Purdue University's only really committed three sins. First, it's located in West Lafayette, which describes itself as "award-winning" as follows:

You should be proud of your ability to deal with sewage, West Lafayette. You should also find a second thing to be good at.

Second, Purdue is the home of Purdue Pete.

Purdue Pete is a 1940s Disney character with locked-in syndrome. His face is neither terrifying nor inspiring; it is forever stuck in a position that says "yes, cream of mushroom soup will be fine." Purdue Pete's hammer and hard hat remind us that, after the football is over, there is work to be done. Back-breaking, miserable work.

Third, Purdue is very bad at football. The Boilermakers have not gone over .500 in Big Ten play since 2006. Since Joe Tiller retired at the end of the 2008 season, Purdue has a losing record against Notre Dame, Wisconsin, Minnesota, Ohio State, Michigan State, Michigan, Iowa, Northwestern, Penn State, and Nebraska.

But that's it. Purdue has not done anything else to earn our collective ire and disdain beyond these three offenses. There are no easy solutions to these problems. City development in 2015 is an incredibly daunting challenge, rebuilding a football team amidst the general rising tide of the Big Ten is an uphill climb, and the prophecy says Purdue Pete won't die until we find and shatter the Executioner's Amethyst.
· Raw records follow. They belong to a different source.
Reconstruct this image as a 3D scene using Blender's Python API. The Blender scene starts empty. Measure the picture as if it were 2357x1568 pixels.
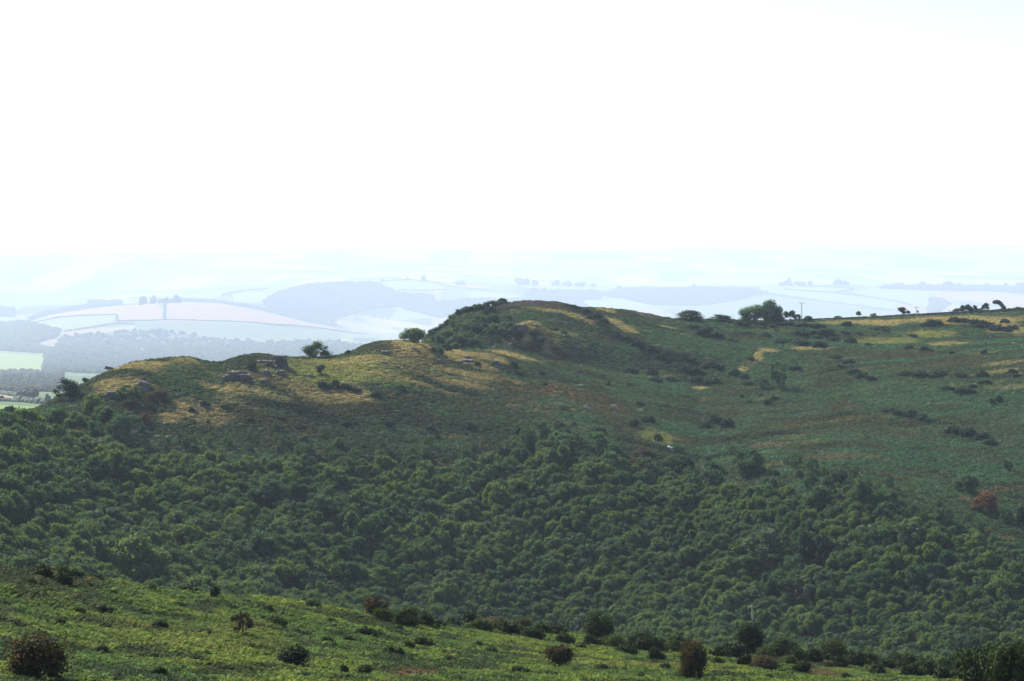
import bpy, math, random
import numpy as np
from mathutils import Vector
S = bpy.context.scene
COL = S.collection
R = math.radians
F = 2276.0      # focal length in pixels of the 1024 px wide frame
PX0, PY0 = 512.0, 245.0   # the level line of sight

# ------------------------------------------------------------------ camera
cam = bpy.data.cameras.new('camera'); cam.sensor_width = 36.0; cam.lens = F * 36 / 1024
cam.shift_y = -(340.5 - PY0) / 1024; cam.clip_start = 0.5; cam.clip_end = 60000
co = bpy.data.objects.new('camera', cam); COL.objects.link(co); co.rotation_euler = (R(90), 0, 0); S.camera = co
# ------------------------------------------------------------------ sky, sun, exposure
SUN_AZ, SUN_EL = -42.0, 42.0      # azimuth from +Y, negative = to the left
w = bpy.data.worlds.new('World'); S.world = w; w.use_nodes = True
nt = w.node_tree; bg = nt.nodes['Background']
sky = nt.nodes.new('ShaderNodeTexSky'); sky.sky_type = 'NISHITA'; sky.sun_disc = False
sky.sun_elevation = R(SUN_EL); sky.sun_rotation = R(SUN_AZ); sky.altitude = 100
sky.air_density = 0.5; sky.dust_density = 1.0; sky.ozone_density = 1.0
nt.links.new(sky.outputs[0], bg.inputs[0]); bg.inputs[1].default_value = 0.15
sl = bpy.data.lights.new('sun', 'SUN'); sl.energy = 5.0; sl.angle = R(0.5); sl.color = (1.0, 0.94, 0.82)
so = bpy.data.objects.new('sun', sl); COL.objects.link(so)
sd = Vector((math.sin(R(SUN_AZ)) * math.cos(R(SUN_EL)), math.cos(R(SUN_AZ)) * math.cos(R(SUN_EL)), math.sin(R(SUN_EL))))
so.rotation_euler = sd.to_track_quat('Z', 'Y').to_euler()
S.view_settings.view_transform = 'Standard'; S.view_settings.look = 'None'
S.view_settings.exposure = 0.9; S.view_settings.gamma = 1.0
HAZE_DENSITY = 0.00006
HAZE_COLOR = (0.685, 0.805, 1.0); HAZE_G = 0.14
S.cycles.volume_bounces = 1; S.cycles.max_bounces = 6; S.cycles.diffuse_bounces = 2
S.cycles.transmission_bounces = 3; S.cycles.transparent_max_bounces = 8
S.cycles.caustics_reflective = False; S.cycles.caustics_refractive = False

rng = np.random.default_rng(7); random.seed(7)
# ------------------------------------------------------------------ noise
_L = np.random.default_rng(11).random((256, 256))
def vnoise(x, y):
    xi = np.floor(x).astype(np.int64); yi = np.floor(y).astype(np.int64)
    fx = x - xi; fy = y - yi; fx = fx*fx*(3-2*fx); fy = fy*fy*(3-2*fy)
    a = _L[xi & 255, yi & 255]; b = _L[(xi+1) & 255, yi & 255]; c = _L[xi & 255, (yi+1) & 255]; d = _L[(xi+1) & 255, (yi+1) & 255]
    return (a*(1-fx)+b*fx)*(1-fy) + (c*(1-fx)+d*fx)*fy
def fbm(x, y, o=4, off=0.0):
    s = 0; a = 0.5
    for i in range(o):
        s = s + a*(vnoise(x*2**i + 17.3*i + off, y*2**i + 5.1*i + off) - 0.5); a *= 0.5
    return s
def sstep(a, b, x):
    t = np.clip((x-a)/(b-a), 0, 1); return t*t*(3-2*t)

def curve(pts, px):
    p = np.array(sorted(pts), float); return np.interp(px, p[:, 0], p[:, 1])
def pchip(Ds, Ys, D):
    """Ds, Ys: (K, N) knots per column; D: (N,) query. Monotone cubic in log D."""
    X = np.log(Ds); q = np.log(D)
    h = X[1:] - X[:-1]; dl = (Ys[1:] - Ys[:-1]) / h
    m = np.zeros_like(Ys)
    w1 = 2*h[1:] + h[:-1]; w2 = h[1:] + 2*h[:-1]
    ok = dl[1:]*dl[:-1] > 0
    with np.errstate(all='ignore'):
        mm = (w1+w2) / (w1/dl[:-1] + w2/dl[1:])
    m[1:-1] = np.where(ok, mm, 0); m[0] = dl[0]; m[-1] = dl[-1]
    q = np.clip(q, X[0], X[-1]); out = np.empty_like(q)
    for k in range(len(X)-1):
        s = (q >= X[k]) & (q <= X[k+1])
        if not s.any(): continue
        t = (q[s]-X[k][s])/h[k][s]; hh = h[k][s]
        out[s] = Ys[k][s]*(2*t**3-3*t*t+1) + hh*m[k][s]*(t**3-2*t*t+t) + Ys[k+1][s]*(3*t*t-2*t**3) + hh*m[k+1][s]*(t**3-t*t)
    return out

# ------------------------------------------------------------------ shape of the land near by
CREST_F = [(-700, 470), (-200, 540), (0, 567), (29, 571), (58, 574.7), (87, 577), (116, 583.5), (145, 590), (182, 594), (247, 597.5), (276, 601), (305, 605),
           (341, 610.5), (370, 615), (414, 622), (443, 624), (487, 627), (516, 631), (560, 635), (618, 640), (683, 645), (712, 649), (770, 653), (814, 657),
           (857, 661), (901, 665), (945, 668), (988, 674), (1060, 682), (1724, 760)]
RIDGE_A = [(-700, 470), (-200, 428), (0, 413.5), (19, 414), (43, 406.3), (55, 399), (87, 383), (101, 375), (116, 369.3), (135, 362.8), (159, 359.9), (181, 357.4), (194, 358.2), (198, 361),
           (210, 363.2), (223, 362.8), (235, 358.5), (246, 355.6), (260, 354.1), (275, 356.3), (286, 357.7), (303, 357.7), (319, 357.7), (341, 355.3), (356, 349.8),
           (364, 345.4), (377, 342.1), (389, 341.1), (399, 340.4), (411, 340.7), (424, 343.7), (443, 349.8), (461, 351), (486, 351), (505, 353), (560, 368), (620, 382), (700, 390), (800, 390), (900, 382), (1024, 372), (1724, 350)]
RIDGE_B = [(-700, 540), (0, 470), (300, 420), (400, 372), (415, 352), (427, 338.2), (435, 333), (446, 326.6), (457, 316), (466, 311.5), (486, 308.5), (495, 305), (505, 302.7), (529, 300.5), (544, 301.3), (558, 302.3),
           (570, 305.6), (579, 308.1), (602, 308.7), (624, 310.4), (640, 313.1), (650, 315.3), (660, 317.9), (674, 319.6), (712, 320.8), (784, 321.2), (813, 320.3), (842, 319.2), (871, 318), (900, 316.2),
           (929, 314.8), (958, 313.3), (987, 312), (1008, 310.6), (1023, 309.5), (1300, 300), (1724, 296)]
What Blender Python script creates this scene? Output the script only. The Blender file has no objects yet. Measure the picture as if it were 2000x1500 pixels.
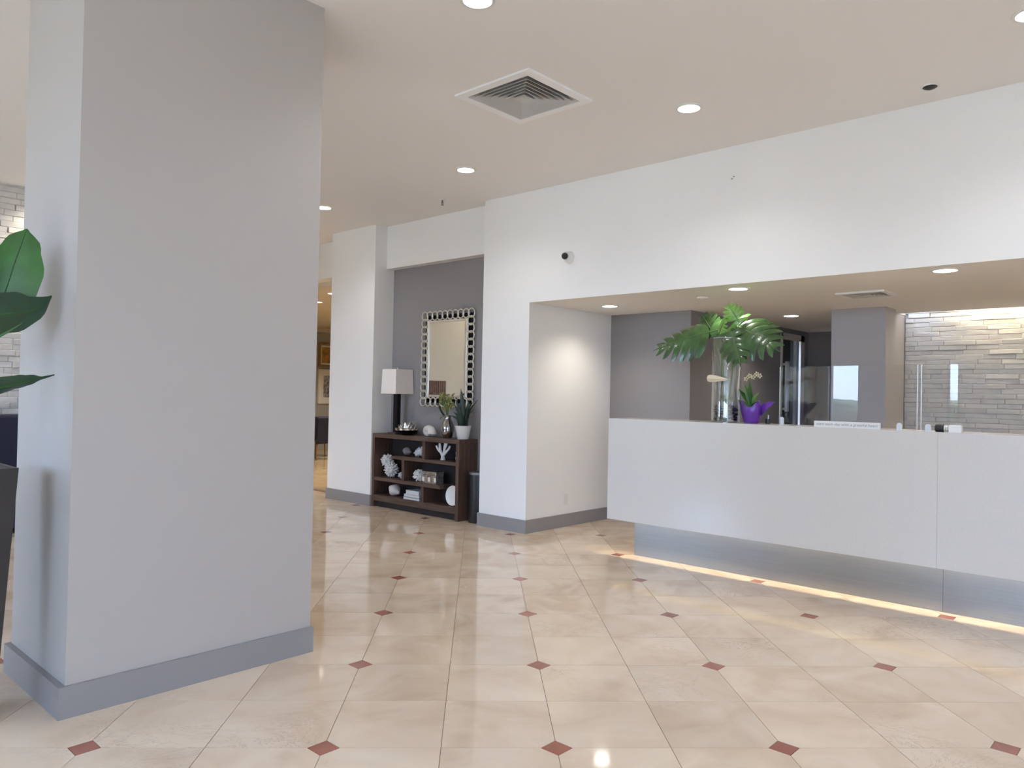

Look, they're trying. Darrell Hazell came to Purdue with Big Ten references and (checks notes) one good season at Kent State! They continue to recruit, despite not having a lot of luck in that department! Purdue football always shows up to the away games to which they are assigned! On time!

Maybe things will change. Maybe Purdue will find its next Drew Brees and start making life miserable for Big Ten powerhouses. And maybe Purdue will remain the doormat 80% of the conference schedules as a homecoming opponent. Either way, let's try to remember: Purdue's doing their best, and they're doing it while winning awards for dealing with poop.